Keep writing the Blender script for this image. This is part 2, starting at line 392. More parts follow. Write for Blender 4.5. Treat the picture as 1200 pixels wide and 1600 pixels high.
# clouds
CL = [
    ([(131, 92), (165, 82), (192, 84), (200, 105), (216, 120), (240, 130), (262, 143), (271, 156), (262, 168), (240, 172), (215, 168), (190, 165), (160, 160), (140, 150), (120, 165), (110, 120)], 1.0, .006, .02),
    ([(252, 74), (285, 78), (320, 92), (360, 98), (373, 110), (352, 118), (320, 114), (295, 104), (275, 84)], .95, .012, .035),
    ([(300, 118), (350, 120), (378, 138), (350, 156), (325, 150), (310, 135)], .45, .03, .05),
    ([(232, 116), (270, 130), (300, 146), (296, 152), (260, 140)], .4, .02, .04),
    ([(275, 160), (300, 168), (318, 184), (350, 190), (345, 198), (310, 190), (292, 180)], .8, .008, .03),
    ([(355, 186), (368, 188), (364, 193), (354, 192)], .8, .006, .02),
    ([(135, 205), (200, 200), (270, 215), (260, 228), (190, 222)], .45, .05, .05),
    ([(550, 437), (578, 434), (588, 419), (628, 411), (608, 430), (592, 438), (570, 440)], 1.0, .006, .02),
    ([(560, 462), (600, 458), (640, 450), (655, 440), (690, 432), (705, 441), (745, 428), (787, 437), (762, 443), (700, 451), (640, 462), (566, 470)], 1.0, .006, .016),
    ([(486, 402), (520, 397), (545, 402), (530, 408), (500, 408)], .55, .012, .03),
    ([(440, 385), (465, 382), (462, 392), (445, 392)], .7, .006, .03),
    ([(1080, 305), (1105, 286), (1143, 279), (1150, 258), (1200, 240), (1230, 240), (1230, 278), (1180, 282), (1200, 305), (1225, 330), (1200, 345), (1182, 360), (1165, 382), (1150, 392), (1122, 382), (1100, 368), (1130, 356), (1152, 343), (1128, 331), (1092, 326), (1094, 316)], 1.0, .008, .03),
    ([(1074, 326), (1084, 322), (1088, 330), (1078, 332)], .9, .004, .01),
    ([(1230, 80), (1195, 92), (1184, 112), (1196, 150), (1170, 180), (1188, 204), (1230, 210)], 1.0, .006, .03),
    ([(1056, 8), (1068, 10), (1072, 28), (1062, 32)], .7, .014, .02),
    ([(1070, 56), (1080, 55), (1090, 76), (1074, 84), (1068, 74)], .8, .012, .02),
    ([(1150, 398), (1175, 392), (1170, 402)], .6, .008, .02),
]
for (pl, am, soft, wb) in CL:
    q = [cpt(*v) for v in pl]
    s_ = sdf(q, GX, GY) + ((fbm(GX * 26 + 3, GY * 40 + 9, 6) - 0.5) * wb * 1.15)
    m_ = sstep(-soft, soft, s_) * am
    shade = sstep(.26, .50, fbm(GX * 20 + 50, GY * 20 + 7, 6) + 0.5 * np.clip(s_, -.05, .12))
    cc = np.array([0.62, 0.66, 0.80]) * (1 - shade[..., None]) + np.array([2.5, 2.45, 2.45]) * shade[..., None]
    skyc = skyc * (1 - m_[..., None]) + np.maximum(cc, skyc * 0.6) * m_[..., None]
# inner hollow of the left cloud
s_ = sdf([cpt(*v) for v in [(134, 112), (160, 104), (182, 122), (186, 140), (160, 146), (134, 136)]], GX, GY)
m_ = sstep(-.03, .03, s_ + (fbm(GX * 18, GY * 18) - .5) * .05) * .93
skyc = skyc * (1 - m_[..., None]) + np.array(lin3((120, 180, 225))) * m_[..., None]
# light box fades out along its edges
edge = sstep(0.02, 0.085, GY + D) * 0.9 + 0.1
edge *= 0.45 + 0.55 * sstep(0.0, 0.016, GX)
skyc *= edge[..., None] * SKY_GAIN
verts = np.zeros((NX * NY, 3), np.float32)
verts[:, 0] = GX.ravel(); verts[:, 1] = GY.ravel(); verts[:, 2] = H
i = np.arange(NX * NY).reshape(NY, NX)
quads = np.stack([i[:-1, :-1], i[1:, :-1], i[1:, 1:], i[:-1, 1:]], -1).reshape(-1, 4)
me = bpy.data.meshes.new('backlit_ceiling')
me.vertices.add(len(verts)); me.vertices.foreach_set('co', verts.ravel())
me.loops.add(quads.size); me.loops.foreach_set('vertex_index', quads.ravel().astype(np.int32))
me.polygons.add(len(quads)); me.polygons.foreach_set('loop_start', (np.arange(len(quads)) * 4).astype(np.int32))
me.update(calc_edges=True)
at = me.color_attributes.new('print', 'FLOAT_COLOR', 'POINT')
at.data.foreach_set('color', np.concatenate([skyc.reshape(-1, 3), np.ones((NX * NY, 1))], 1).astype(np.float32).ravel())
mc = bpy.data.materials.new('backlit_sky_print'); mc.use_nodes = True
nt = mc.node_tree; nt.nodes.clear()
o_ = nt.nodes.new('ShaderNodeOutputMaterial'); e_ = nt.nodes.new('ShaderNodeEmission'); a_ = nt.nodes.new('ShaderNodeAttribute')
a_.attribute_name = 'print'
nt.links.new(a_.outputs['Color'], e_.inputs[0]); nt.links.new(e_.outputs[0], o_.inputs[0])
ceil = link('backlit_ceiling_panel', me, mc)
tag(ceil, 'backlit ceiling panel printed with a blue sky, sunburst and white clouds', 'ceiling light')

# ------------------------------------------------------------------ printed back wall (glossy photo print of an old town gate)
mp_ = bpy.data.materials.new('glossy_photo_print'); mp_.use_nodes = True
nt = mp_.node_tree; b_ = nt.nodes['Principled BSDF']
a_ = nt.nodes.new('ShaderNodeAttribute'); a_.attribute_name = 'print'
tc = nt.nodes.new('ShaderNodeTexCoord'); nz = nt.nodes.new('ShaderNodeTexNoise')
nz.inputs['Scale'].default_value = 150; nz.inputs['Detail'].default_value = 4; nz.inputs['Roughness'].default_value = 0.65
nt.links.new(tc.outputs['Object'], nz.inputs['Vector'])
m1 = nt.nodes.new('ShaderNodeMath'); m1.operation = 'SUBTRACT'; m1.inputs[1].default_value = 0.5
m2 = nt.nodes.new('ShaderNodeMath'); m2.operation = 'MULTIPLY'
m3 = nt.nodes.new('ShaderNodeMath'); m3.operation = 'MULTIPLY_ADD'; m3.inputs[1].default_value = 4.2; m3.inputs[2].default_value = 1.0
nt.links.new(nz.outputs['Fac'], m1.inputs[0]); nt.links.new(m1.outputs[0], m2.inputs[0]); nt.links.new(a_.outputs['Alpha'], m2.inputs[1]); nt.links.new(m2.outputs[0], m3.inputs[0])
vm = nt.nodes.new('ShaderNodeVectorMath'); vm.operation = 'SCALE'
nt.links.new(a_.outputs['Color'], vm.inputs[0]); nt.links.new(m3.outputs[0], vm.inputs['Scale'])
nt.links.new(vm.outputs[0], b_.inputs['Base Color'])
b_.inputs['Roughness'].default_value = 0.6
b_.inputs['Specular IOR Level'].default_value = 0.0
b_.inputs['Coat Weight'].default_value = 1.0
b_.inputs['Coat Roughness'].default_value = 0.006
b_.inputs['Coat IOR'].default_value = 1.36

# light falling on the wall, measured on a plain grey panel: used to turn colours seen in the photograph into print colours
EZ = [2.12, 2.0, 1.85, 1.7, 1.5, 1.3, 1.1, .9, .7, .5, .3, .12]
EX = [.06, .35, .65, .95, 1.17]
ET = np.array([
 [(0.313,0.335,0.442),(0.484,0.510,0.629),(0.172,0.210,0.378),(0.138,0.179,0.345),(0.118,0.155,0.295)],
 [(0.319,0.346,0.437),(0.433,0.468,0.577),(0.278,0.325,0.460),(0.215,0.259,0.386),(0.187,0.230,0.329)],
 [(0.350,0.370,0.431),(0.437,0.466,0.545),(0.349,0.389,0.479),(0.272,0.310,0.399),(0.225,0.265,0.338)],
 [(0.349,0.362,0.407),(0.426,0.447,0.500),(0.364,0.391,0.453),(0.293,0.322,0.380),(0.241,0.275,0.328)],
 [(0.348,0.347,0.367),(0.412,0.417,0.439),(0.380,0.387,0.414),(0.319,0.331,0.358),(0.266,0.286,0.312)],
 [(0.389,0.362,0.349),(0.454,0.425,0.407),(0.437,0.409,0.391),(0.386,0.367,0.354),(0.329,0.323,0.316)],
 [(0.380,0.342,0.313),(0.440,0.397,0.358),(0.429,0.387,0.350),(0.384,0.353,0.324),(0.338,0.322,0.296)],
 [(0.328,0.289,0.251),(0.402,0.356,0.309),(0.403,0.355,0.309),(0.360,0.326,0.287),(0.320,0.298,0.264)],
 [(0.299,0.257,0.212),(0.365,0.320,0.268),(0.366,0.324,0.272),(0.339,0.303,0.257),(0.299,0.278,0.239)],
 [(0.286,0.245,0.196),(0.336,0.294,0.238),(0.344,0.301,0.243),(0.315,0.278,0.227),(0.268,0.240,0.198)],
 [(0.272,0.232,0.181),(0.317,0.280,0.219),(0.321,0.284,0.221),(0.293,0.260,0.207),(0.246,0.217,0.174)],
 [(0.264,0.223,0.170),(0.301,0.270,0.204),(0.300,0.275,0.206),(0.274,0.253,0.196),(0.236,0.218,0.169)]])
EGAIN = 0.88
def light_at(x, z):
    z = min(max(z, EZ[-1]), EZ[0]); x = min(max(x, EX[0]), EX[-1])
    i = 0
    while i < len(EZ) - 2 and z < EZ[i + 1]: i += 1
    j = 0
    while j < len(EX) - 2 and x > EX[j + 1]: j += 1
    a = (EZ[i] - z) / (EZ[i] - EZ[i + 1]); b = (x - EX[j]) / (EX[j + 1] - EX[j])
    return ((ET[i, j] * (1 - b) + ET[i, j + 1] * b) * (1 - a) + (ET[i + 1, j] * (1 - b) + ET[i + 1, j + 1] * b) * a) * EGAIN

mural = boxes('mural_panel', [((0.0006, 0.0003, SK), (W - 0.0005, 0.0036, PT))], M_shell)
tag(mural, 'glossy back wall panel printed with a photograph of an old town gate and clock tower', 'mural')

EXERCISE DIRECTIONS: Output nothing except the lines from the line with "(np.arange(len(quads)) * 4).astype(np.int32))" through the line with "NY, 1))], 1).astype(np.float32).ravel())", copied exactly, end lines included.

EXERCISE OUTPUT:
me.polygons.add(len(quads)); me.polygons.foreach_set('loop_start', (np.arange(len(quads)) * 4).astype(np.int32))
me.update(calc_edges=True)
at = me.color_attributes.new('print', 'FLOAT_COLOR', 'POINT')
at.data.foreach_set('color', np.concatenate([skyc.reshape(-1, 3), np.ones((NX * NY, 1))], 1).astype(np.float32).ravel())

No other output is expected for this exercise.